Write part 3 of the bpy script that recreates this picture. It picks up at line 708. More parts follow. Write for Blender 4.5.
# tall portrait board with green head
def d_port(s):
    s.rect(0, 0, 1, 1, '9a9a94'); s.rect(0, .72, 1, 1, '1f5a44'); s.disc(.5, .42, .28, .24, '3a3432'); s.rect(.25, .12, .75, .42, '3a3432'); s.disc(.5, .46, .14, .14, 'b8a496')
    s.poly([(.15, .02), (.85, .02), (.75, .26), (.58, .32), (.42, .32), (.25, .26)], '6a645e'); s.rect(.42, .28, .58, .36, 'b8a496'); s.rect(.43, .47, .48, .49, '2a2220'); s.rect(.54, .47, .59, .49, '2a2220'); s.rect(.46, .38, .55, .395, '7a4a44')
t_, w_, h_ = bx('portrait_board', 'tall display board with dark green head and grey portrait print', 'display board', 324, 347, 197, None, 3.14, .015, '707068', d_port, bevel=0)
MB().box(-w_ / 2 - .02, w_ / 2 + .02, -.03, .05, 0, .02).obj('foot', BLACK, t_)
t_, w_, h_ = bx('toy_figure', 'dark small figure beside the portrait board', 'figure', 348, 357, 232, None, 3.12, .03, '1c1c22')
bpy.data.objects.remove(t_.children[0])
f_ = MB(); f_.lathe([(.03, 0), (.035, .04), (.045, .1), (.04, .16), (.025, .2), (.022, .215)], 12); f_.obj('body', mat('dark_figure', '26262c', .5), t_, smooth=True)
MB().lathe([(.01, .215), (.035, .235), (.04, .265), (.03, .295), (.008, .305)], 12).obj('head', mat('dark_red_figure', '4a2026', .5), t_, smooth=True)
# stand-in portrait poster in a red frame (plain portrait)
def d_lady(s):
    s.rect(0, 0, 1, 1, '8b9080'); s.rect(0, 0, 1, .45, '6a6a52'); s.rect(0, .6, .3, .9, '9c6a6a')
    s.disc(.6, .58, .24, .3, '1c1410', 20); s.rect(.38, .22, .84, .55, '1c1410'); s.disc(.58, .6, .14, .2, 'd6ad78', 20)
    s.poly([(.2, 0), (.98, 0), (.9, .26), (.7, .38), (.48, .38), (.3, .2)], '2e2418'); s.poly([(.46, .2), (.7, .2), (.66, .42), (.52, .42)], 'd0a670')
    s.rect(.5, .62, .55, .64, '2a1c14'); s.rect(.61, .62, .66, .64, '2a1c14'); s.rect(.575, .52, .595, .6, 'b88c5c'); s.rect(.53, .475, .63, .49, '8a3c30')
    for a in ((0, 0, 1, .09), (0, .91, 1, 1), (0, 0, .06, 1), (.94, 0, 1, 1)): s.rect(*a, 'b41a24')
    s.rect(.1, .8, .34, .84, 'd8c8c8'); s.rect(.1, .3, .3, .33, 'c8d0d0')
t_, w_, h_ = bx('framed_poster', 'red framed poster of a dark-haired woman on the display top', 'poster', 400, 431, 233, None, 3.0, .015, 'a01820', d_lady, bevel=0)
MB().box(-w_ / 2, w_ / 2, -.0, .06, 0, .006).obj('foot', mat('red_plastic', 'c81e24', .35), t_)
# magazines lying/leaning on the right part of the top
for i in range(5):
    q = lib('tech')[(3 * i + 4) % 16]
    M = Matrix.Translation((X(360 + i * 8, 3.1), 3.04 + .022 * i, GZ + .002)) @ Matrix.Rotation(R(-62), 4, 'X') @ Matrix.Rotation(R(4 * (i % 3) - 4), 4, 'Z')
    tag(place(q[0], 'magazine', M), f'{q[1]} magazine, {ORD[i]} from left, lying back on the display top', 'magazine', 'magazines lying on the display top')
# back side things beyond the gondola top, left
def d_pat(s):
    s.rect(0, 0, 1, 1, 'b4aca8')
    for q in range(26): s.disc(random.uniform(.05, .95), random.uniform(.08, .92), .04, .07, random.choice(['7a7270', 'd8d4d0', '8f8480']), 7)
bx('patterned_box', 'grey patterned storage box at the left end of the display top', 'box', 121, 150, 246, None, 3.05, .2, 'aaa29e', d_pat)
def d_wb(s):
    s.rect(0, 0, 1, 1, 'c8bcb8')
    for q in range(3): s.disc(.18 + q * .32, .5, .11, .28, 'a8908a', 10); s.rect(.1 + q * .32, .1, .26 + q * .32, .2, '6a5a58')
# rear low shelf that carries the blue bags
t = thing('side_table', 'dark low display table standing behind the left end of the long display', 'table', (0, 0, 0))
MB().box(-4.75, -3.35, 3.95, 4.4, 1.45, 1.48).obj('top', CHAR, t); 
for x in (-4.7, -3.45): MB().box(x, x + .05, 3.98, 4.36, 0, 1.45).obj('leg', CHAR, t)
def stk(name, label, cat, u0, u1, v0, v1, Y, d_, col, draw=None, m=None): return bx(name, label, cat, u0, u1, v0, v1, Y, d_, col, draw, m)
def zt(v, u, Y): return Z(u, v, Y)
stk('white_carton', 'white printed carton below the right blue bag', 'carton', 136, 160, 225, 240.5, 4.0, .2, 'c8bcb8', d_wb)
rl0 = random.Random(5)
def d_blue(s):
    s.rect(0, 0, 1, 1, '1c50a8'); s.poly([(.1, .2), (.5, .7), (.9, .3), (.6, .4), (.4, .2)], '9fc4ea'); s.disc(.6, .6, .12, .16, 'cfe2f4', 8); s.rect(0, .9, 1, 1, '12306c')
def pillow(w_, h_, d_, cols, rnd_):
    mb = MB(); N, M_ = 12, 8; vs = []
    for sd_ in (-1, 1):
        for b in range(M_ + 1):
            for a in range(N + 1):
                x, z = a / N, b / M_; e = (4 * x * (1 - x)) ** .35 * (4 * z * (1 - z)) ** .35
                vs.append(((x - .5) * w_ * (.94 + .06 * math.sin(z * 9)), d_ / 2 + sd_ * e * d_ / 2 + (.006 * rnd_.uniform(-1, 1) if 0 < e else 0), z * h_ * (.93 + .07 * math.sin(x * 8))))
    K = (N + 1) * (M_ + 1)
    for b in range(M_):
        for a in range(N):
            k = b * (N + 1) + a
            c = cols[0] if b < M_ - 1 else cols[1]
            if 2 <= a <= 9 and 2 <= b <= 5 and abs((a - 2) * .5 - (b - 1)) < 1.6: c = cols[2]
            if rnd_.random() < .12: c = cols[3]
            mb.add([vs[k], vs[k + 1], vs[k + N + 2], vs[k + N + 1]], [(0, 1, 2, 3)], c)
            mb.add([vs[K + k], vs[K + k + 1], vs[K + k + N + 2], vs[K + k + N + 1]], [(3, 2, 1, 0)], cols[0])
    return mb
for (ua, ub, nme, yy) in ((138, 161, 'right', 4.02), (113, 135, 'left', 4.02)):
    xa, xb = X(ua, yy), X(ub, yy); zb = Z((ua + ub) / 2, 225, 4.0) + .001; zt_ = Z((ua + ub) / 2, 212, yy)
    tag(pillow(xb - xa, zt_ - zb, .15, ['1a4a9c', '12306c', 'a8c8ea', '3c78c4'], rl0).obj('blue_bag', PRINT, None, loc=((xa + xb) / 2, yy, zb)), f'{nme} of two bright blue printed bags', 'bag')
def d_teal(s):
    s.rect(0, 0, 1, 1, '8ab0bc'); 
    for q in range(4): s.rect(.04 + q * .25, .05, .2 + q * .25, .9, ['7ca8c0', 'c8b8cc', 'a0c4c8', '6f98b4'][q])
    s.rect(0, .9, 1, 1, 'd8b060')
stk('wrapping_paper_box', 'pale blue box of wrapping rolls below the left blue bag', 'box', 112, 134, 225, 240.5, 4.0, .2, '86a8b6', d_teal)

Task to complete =
Copy out all lines that carry the word "part".

Finished task =
Write part 3 of the bpy script that recreates this picture. It picks up at line 708. More parts follow. Write for Blender 4.5.
# magazines lying/leaning on the right part of the top